Rule argues that some airspace is most valuable to society as a conservation commons in which physically occupying the space is prohibited in order to protect non-physical airspace uses such as preserving scenic views or ensuring sunlight access for solar panels.  Other airspace, such as that above urban centers, is more valuable to society when filled with buildings. Rule’s research advocates incorporating options into laws regulating airspace is a useful way to promote wind and solar energy while still respecting landowners’ existing airspace rights.

In a paper published in the UCLA Law Review, Rule outlines several ways that policymakers can help clear the air regarding renewable energy and property law.
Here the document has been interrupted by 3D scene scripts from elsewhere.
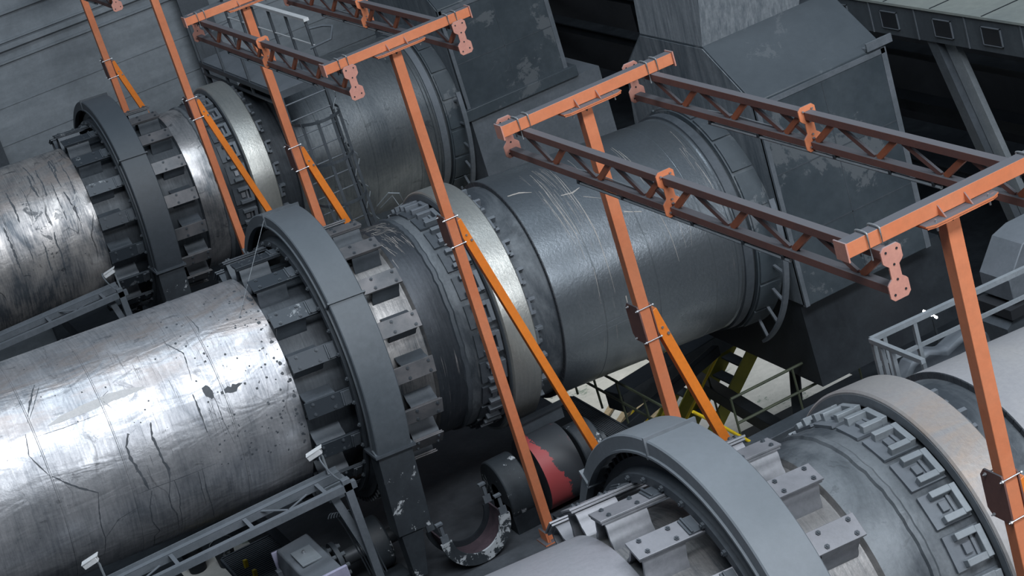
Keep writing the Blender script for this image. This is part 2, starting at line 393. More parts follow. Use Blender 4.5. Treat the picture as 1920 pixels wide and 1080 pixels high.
STAINS_B = (
    ([(-11.216, 68.3), (-11.29, 74.1), (-11.292, 79.7), (-11.237, 88.3), (-11.218, 93.6), (-11.19, 98.8)], .03, .6),
    ([(-10.931, 67.2), (-10.972, 73.6), (-10.952, 80.5), (-10.939, 87.5), (-10.907, 92.0), (-10.934, 98.7)], .026, .6),
    ([(-10.934, 98.7), (-10.987, 106.6), (-10.984, 114.1), (-10.935, 120.9), (-10.925, 138.5)], .014, .5),
    ([(-11.166, 99.8), (-11.235, 108.6), (-11.239, 119.0), (-11.168, 129.3), (-11.239, 132.8), (-11.24, 147.4)], .013, .5),
    ([(-10.88, 99.2), (-10.862, 109.2), (-10.888, 116.3), (-10.88, 133.2)], .011, .5),
    ([(-10.527, 98.2), (-10.536, 111.1), (-10.501, 124.8), (-10.463, 141.0)], .012, .5),
    ([(-10.584, 99.3), (-10.59, 110.0), (-10.568, 122.9)], .012, .5),
    ([(-12.207, 73.7), (-12.041, 81.1), (-11.878, 86.7), (-11.761, 90.1)], .02, .6),
    ([(-11.761, 90.1), (-11.812, 99.4), (-11.837, 107.9), (-11.821, 117.3), (-11.865, 130.8)], .012, .6),
    ([(-11.821, 117.3), (-11.629, 108.7), (-11.368, 105.9)], .01, .5),
    ([(-11.969, 26.8), (-12.098, 35.5), (-12.227, 46.2)], .022, .9), ([(-11.932, 28.9), (-12.06, 37.4), (-12.192, 44.8)], .012, .9),
    ([(-12.293, 51.1), (-12.347, 61.7), (-12.267, 69.5), (-12.21, 74.1)], .01, .9),
    ([(-12.245, 54.1), (-11.872, 54.8), (-11.375, 54.6)], .006, .5), ([(-11.34, 98.7), (-11.126, 98.6), (-10.743, 99.0), (-10.351, 98.7)], .006, .5),
    ([(-10.25, 71.4), (-10.182, 75.3)], .008, .2), ([(-10.185, 70.5), (-10.262, 74.0)], .008, .2), ([(-10.207, 73.0), (-10.188, 74.7)], .007, .2),
    ([(-10.353, 61.7), (-10.351, 71.2), (-10.349, 81.7)], .022, .7), ([(-10.154, 60.0), (-10.126, 69.1), (-10.125, 79.5), (-10.079, 92.0)], .008, .7),
    ([(-11.237, 44.9), (-11.32, 46.6), (-11.336, 49.4), (-11.282, 54.2)], .005, .3),
    ([(-10.40, 30), (-10.25, 40), (-10.3, 55)], .012, .9), ([(-10.0, 14), (-9.95, 28), (-9.98, 33)], .01, .9))


def stains(m, K):
    random.seed(21)
    if K == 'B':
        for pts, wd, wob in STAINS_B: m.ribbon([(X(a), b) for a, b in pts], 1.3755, wd, 1, wob)
        m.ribbon([(X(-12.02), 51.0), (X(-11.85), 50.2), (X(-11.58), 49.4), (X(-11.25), 48.6), (X(-10.95), 49.2), (X(-10.82), 49.8)], 1.3757, [.01, .075, .1, .11, .06, .005], 2, .12)
        m.ribbon([(X(-10.2), 60), (X(-10.18), 63), (X(-10.15), 67)], 1.3756, [.06, .13, .03], 1, .3)
        m.ribbon([(X(-10.04), 66), (X(-9.9), 66), (X(-9.76), 65)], 1.3756, [.03, .09, .01], 1, .5)
        for i in range(150):
            f = random.random() ** 2; m.spot(X(-9.205 - f * 1.1), random.uniform(10, 108), 1.3755, random.uniform(.005, .022) * (1.2 if f < .1 else .8))
        for i in range(70):
            a = random.uniform(-11.2, -9.6); t = random.uniform(0, 90); m.ribbon([(X(a), t), (X(a + random.uniform(-.01, .01)), t + random.uniform(3, 14))], 1.3755, random.uniform(.003, .008), 1, .6, .05)
    if K == 'A':
        for i in range(26):
            a = random.uniform(-11.6, -9.3); t = random.uniform(0, 90); x = a; pts = []
            for q in range(5): pts.append((X(min(x, -9.2)), t + q * random.uniform(4, 9))); x += random.uniform(-.03, .03)
            m.ribbon(pts, 1.3755, random.uniform(.008, .03), 1, .7)
        for i in range(16):
            a = random.gauss(-9.55, .15); t = random.gauss(62, 6); x = min(a, -9.3); m.ribbon([(X(x), t), (X(x + .05), t + random.uniform(-4, 4)), (X(x + .09), t + random.uniform(-6, 6))], 1.3757, random.uniform(.015, .04), 2, .7)
    if K != 'C':
        for i in range(40):
            m.spot(X(random.uniform(-13, -9.3)), random.uniform(10, 110), 1.3755, random.uniform(.005, .014))


def make_kiln(K, label, mats, padphase, chair0, nch):
    k = kiln_root('rotary_kiln', K, label, 'rotary kiln', 'rotary kilns lying side by side')
    small, seat, seat2, band, big, tire = mats
    xs = -25.
    m = MB(); prof = [(X(xs), 1.374)]
    for sw in (-23, -21.4, -19.8, -18.2, -16.8, -15.4, -13.9, -12.2, -11.37, -10.0 if K == 'B' else -10.6):
        prof += [(X(sw - .012), 1.374), (X(sw - .006), 1.379), (X(sw + .006), 1.379), (X(sw + .012), 1.374)]
    prof += [(X(-9.17), 1.374), (X(-9.17), 1.345)]
    m.rev(prof, n=128); stains(m, K); m.build('cylinder_shell', [small, 'stain', 'pale'], k)
    m = MB(); m.rev([(X(-9.172), 1.355), (X(-8.9), 1.355), (X(-8.36), 1.355)], n=128); m.build('shell_band', seat, k)
    m = MB(); m.rev([(X(-8.36), 1.355), (X(-7.47), 1.355), (X(-7.44), 1.405)], n=128); m.build('shell_band', seat2, k)
    m = MB(); random.seed(3)
    m.rev([(X(-7.441), 1.40), (X(-7.42), 1.408), (X(-7.06), 1.408)], n=128)
    if K == 'B':
        for i in range(60):
            t = random.uniform(-14, 24); a = -7.43 + random.uniform(0, .36); L_ = random.uniform(4, 14) * (1 if t > 5 else .5)
            m.ribbon([(X(a), t), (X(min(a + random.uniform(.0, .1), -7.07)), t + L_)], 1.4095, random.uniform(.003, .013), 1, .5, .05)
        for i in range(14):
            t = random.uniform(-12, 8); a = -7.42 + random.uniform(0, .1); m.ribbon([(X(a), t), (X(a + .24), t + random.uniform(-3, 3))], 1.4095, .012, 1, .5, .05)
    m.build('shell_band', [band, 'cream'], k)
    m = MB(); m.rev([(X(-7.08), 1.40), (X(-7.04), 1.425), (X(-6.9), 1.43), (X(-6.55), 1.44), (X(-6.1), 1.44), (X(-5.7), 1.44)], n=128); m.build('shell_band', 'bandC' if K != 'A' else 'seatA', k)
    # weld bead with a ragged edge
    m = MB(); n = 120; rr = []
    for i in range(n):
        t = 2 * math.pi * i / n; wob = .01 * math.sin(3 * t) + random.uniform(-.008, .008)
        rr.append([m.bm.verts.new((X(-7.05) + wob + dx, -r * math.sin(t), r * math.cos(t))) for dx, r in ((-.035, 1.405), (-.02, 1.435), (.025, 1.44), (.05, 1.425))])
    for i in range(n):
        a, b = rr[i], rr[(i + 1) % n]
        for j in range(3): m.bm.faces.new((a[j], b[j], b[j + 1], a[j + 1]))
    m.build('weld_seam', 'bandC' if K != 'B' else 'mid', k)
    # big shell
    m = MB(); prof = [(X(-5.70), 1.43), (X(-5.71), 1.502)]
    for sw in (-5.1, -4.3, -3.45):
        prof += [(X(sw - .008), 1.502), (X(sw - .004), 1.505), (X(sw + .004), 1.505), (X(sw + .008), 1.502)]
    prof += [(X(-3.12), 1.502), (X(-3.1), 1.485), (X(-3.06), 1.485), (X(-3.04), 1.502), (X(-2.8), 1.502), (X(-2.5), 1.4)]
    m.rev(prof, n=144)
    if K == 'B':
        random.seed(11)
        for q in BIGSCR: m.ribbon([(X(a), b) for a, b in q], 1.5035, .007, 1, .4, .06)
        for i in range(46):
            a = -5.05 + random.gauss(0, .12); t = random.uniform(5, 45); m.ribbon([(X(a), t), (X(a + random.uniform(-.02, .03)), t + random.uniform(8, 32))], 1.5032, random.uniform(.002, .006), 1, .4, .06)
        for i in range(16):
            a = random.choice((-3.95, -4.0, -3.2, -4.55)) + random.gauss(0, .05); t = random.uniform(5, 70); m.ribbon([(X(a), t), (X(a + random.uniform(-.03, .04)), t + random.uniform(5, 22))], 1.5032, random.uniform(.003, .008), 1, .4, .06)
        for q, wd in (([(-5.647, 20.9), (-5.487, 21.3), (-5.346, 24.1)], .03), ([(-5.047, 32.7), (-4.892, 33.6), (-4.764, 32.0)], .025), ([(-4.798, 37.8), (-4.602, 42.2)], .015), ([(-4.415, 53.0), (-4.194, 56.1)], .03), ([(-4.78, 92), (-4.77, 97)], .035)):
            m.ribbon([(X(a), b) for a, b in q], 1.5035, wd, 1, .3)
        for q in ([(-5.5, 104), (-5.2, 102.5), (-4.6, 101)], [(-5.45, 107), (-5.1, 105.5), (-4.6, 104)]): m.ribbon([(X(a), b) for a, b in q], 1.5035, .02, 2, .5)
    m.build('hood_end_shell', [big, 'cream', 'soft'], k)
    m = MB(); m.rev([(X(-3.02), 1.5), (X(-3.02), 1.535), (X(-2.9), 1.54), (X(-2.88), 1.5)], n=144, closed=True); m.build('end_ring', 'mid' if K != 'A' else 'steel', k)
    # dark notched seam at the sleeve edge
    m = MB()
    for i in range(96):
        t = i * 3.75; m.flat(X(-5.722), X(-5.708), 1.44, 1.496, t, .043)
    m.rev([(X(-5.718), 1.43), (X(-5.718), 1.5), (X(-5.7), 1.5), (X(-5.7), 1.43)], n=96, closed=True); m.build('sleeve_lip', 'lipd', k)
    # riding ring with rounded edges
    m = MB(); a, b = X(-6.53), X(-6.13)
    m.rev([(a + .004, 1.5), (a, 1.51), (a, 1.618), (a + .018, 1.636), (b - .018, 1.636), (b, 1.618), (b, 1.51), (b - .004, 1.5)], n=160, closed=True)
    tr = m.build('riding_ring', tire, k)
    m = MB(); m.rev([(a - .004, 1.512), (a - .004, 1.6), (a + .001, 1.6), (a + .001, 1.512)], n=160, closed=True); m.build('ring_side_face', 'guard', tr)
    # retaining brackets either side of the ring
    sp_ = 360 / nch
    for i in range(-5, 12):
        t = chair0 + sp_ * i
        m = MB(); x0, x1 = X(-6.80), X(-6.555); W = .135; r0, r1 = 1.452, 1.528
        m.flat(x1 - .06, x1, r0, r1, t, W); m.flat(x0, x1 - .055, r0, r1, t - math.degrees(.107 / 1.45), .03); m.flat(x0, x1 - .055, r0, r1, t + math.degrees(.107 / 1.45), .03)
        br = m.build('ring_bracket', 'steel' if K != 'C' else 'steel_light', k, bevel=.006)
        m = MB(); m.flat(X(-6.88), X(-6.54), 1.43, 1.456, t, .15); m.build('base_plate', 'mid' if K != 'C' else 'steel', br)
        m = MB(); m.flat(X(-6.76), X(-6.69), 1.45, 1.488, t, .045); m.flat(X(-6.665), X(-6.635), 1.45, 1.475, t, .085); m.build('lock_block', 'steel' if K != 'A' else 'pad', br, bevel=.004)
        t2 = t + sp_ * .35
        m = MB(); x0, x1 = X(-6.105), X(-5.98)
        m.flat(x0, x0 + .04, r0 - .01, 1.54, t2, .1); m.flat(x0 + .035, x1, r0 - .01, 1.525, t2 - 3.4, .022); m.flat(x0 + .035, x1 - .03, r0 - .01, 1.5, t2 + 3.4, .022)
        b2 = m.build('ring_stop', 'steel', k, bevel=.004)
        m = MB(); m.flat(x0 + .05, x1 - .03, 1.44, 1.475, t2, .035); m.build('lock_block', 'mid', b2)
    # girth gear
    m = MB(); x0, x1 = X(-8.50), X(-8.22)
    m.rev([(x0, 1.70), (x0, 1.80), (x1, 1.80), (x1, 1.70)], n=128, closed=True)
    for i in range(96):
        t = i * 3.75; m.flat(x0 + .02, x1 - .02, 1.79, 1.87, t, .022)
    gr = m.build('girth_gear', 'gear', k)
    m = MB(); m.rev([(X(-8.61), 1.61), (X(-8.61), 1.69), (X(-8.57), 1.69), (X(-8.57), 1.61)], n=128, closed=True); m.rev([(X(-8.575), 1.66), (x0, 1.72)], n=128); m.build('gear_flange', 'mid', gr)
    for i in range(-4, 13):
        t = padphase + 21.176 * (i * .5) + 3; 
        o = place_bolt(gr, X(-8.61), 1.652, t); o.rotation_euler = (0, -math.pi / 2, 0); o.scale = (1.3, 1.3, 1.3)
    # spring plates
    for i in range(-8, 9):
        t = padphase + 21.176 * i
        m = MB(); m.flat(X(-9.2), X(-7.50), 1.586, 1.606, t, .106); m.flat(X(-9.19), X(-7.51), 1.562, 1.583, t, .1)
        sp = m.build('spring_plate', 'padC' if K == 'C' else 'padS', k, bevel=.003)
        # arched saddles carrying the plate
        for xa, xb in ((-9.16, -8.78), (-7.9, -7.54)):
            m = MB(); tt = R_(t); n_ = Vector((0, -math.sin(tt), math.cos(tt))); q = Vector((0, -math.cos(tt), -math.sin(tt)))
            arch = [(-.155, 1.345), (-.145, 1.39), (-.118, 1.43), (-.108, 1.49), (-.1, 1.53), (-.08, 1.561), (.08, 1.561), (.1, 1.53), (.108, 1.49), (.118, 1.43), (.145, 1.39), (.155, 1.345)]
            inn = [(u * .82, r - .018) for u, r in arch]
            rows = []
            for x in (X(xa), X(xb)):
                rows.append([m.bm.verts.new(Vector((x, 0, 0)) + q * u + n_ * r) for u, r in arch + inn[::-1]])
            A_, B_ = rows; L_ = len(A_)
            for j in range(L_): m.bm.faces.new((A_[j], A_[(j + 1) % L_], B_[(j + 1) % L_], B_[j]))
            na = len(arch)
            for rw in rows:
                for j in range(na - 1): m.bm.faces.new((rw[j], rw[j + 1], rw[L_ - 2 - j], rw[L_ - 1 - j]))
            m.build('saddle', 'mid' if K != 'C' else 'padC', sp)
        m = MB(); m.flat(X(-8.74), X(-8.62), 1.602, 1.622, t, .09); m.flat(X(-8.72), X(-8.7), 1.622, 1.64, t, .09); m.build('gear_clamp', 'mid', sp, bevel=.004)
        if -3 <= i <= 6:
            for xb in (-9.1, -8.84, -7.85, -7.57):
                for sgn in (-1, 1): place_bolt(sp, X(xb), 1.602, t + sgn * 2.3)
    return k


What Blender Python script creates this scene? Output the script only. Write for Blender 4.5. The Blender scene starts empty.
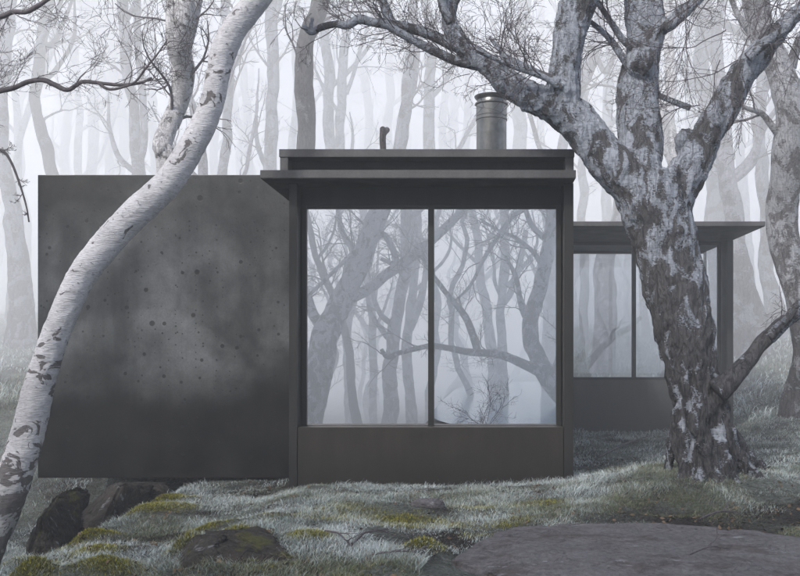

He believes policymakers should acknowledge existing airspace rights but use options to add flexibility to help ensure that airspace rights are allocated to their highest valued use.

“Before acting on pressure to promote renewable energy by implementing a broad law aimed at promoting a particular use of airspace, policymakers should recognize and weigh the law’s likely effects on both rival and non-rival uses of the airspace at issue,” Rule said.

Troy Rule joined MU’s law faculty as an associate professor of law in 2009. Prior to entering law teaching, he was an attorney at K&L Gates LLP in Seattle, where his practice focused primarily on commercial real estate transactions and wind energy development. He graduated with honors from the University of Chicago Law School in 2005, where he served on the Chicago Journal of International Law.